There was something else distinct about New England's Civil War heroes: unlike most of the officers who led the two contending armies, they were not professional soldiers. This was in large part a legacy of the Colonial era and of the Revolutionary War, a conflict that began in New England and was touched off in large part by militias politicized by pro-independence revolutionaries like Paul Revere. Some of the Americans' best known victories in that war - at Concord and Fort Ticonderoga, among others - were won by militia fighters like the Massachusetts Minutemen and Vermont's Green Mountain Boys.

But what had started out as a necessity rose to become a political ideal. Militias tied citizenship itself to self-defense, an idea dear to the hearts of the Founding Fathers, who were deeply suspicious of the British Army and the unaccountable power it represented. Perhaps because it had been founded by religious dissidents, this suspicion had a particular staying power in New England. So while in the South, there was already a well-established professional military tradition by the 19th century - with young sons of the planter aristocracy being sent to Virginia Military Institute and West Point - New England, which in other realms led the country's professionalization and mechanization and industrialization, still celebrated a more amateur military.

The New England soldiers who made names for themselves during the Civil War reflected that.

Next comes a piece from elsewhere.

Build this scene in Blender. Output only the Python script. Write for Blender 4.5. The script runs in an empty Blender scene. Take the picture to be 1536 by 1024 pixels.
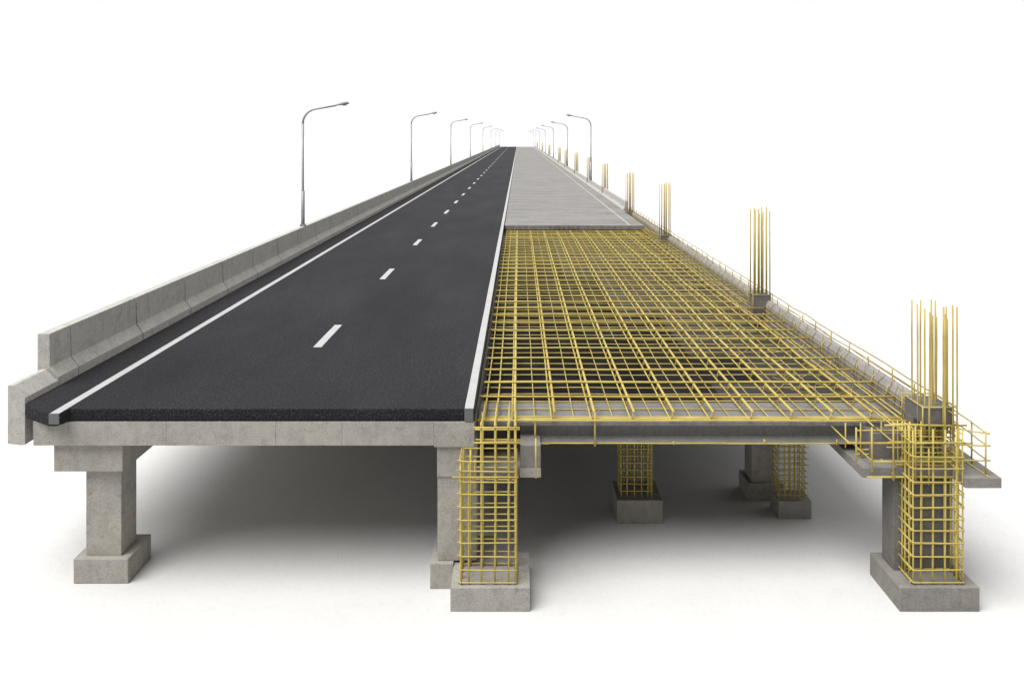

There was Robert Gould Shaw, the young scion of an abolitionist Boston Brahmin family who led the 54th Massachusetts volunteer infantry - among the first, and by war's end the most storied, of the Union army's black regiments. There was Joshua Chamberlain, the Bowdoin professor who led the 20th Maine at the Battle of Gettysburg, gaining acclaim for the daring and unorthodox "right wheel" bayonet charge by which his troops repulsed a potentially decisive Confederate attack during the battle's second day. And there was George Stannard, a teacher and foundry operator whose brigade of Vermonters flanked and cut down Pickett's charge at Gettysburg, effectively ending the battle.

Shaw, famously, died in battle, leading the assault on Fort Wagner in South Carolina, but Chamberlain and Stannard both retired from the military, as generals, soon after the war's end. Crippled by injuries - including the loss of his right arm - Stannard served briefly as a customs inspector before being appointed doorkeeper of the US House of Representatives, a post he held until his death. Chamberlain served four terms as governor of Maine, then became president of Bowdoin. At the age of 70 he volunteered for service in the Spanish-American War, but was rejected because of health problems caused by one of his Civil War wounds.

The military is today a very different institution than the one Shaw, Stannard, and Chamberlain served in. Warfare is more complex, more specialized, more mechanized and more bureaucratic, and requires a level of professionalization unimaginable in their day. But the citizen-soldier ideal is still embodied, not only in the National Guard, but in the young men and women from Worcester, from Rutland, from Hampstead or South Portland who volunteer for active duty, hoping to serve and fight, then someday to take off their camouflage and come back. As has always been the case, not all of them will.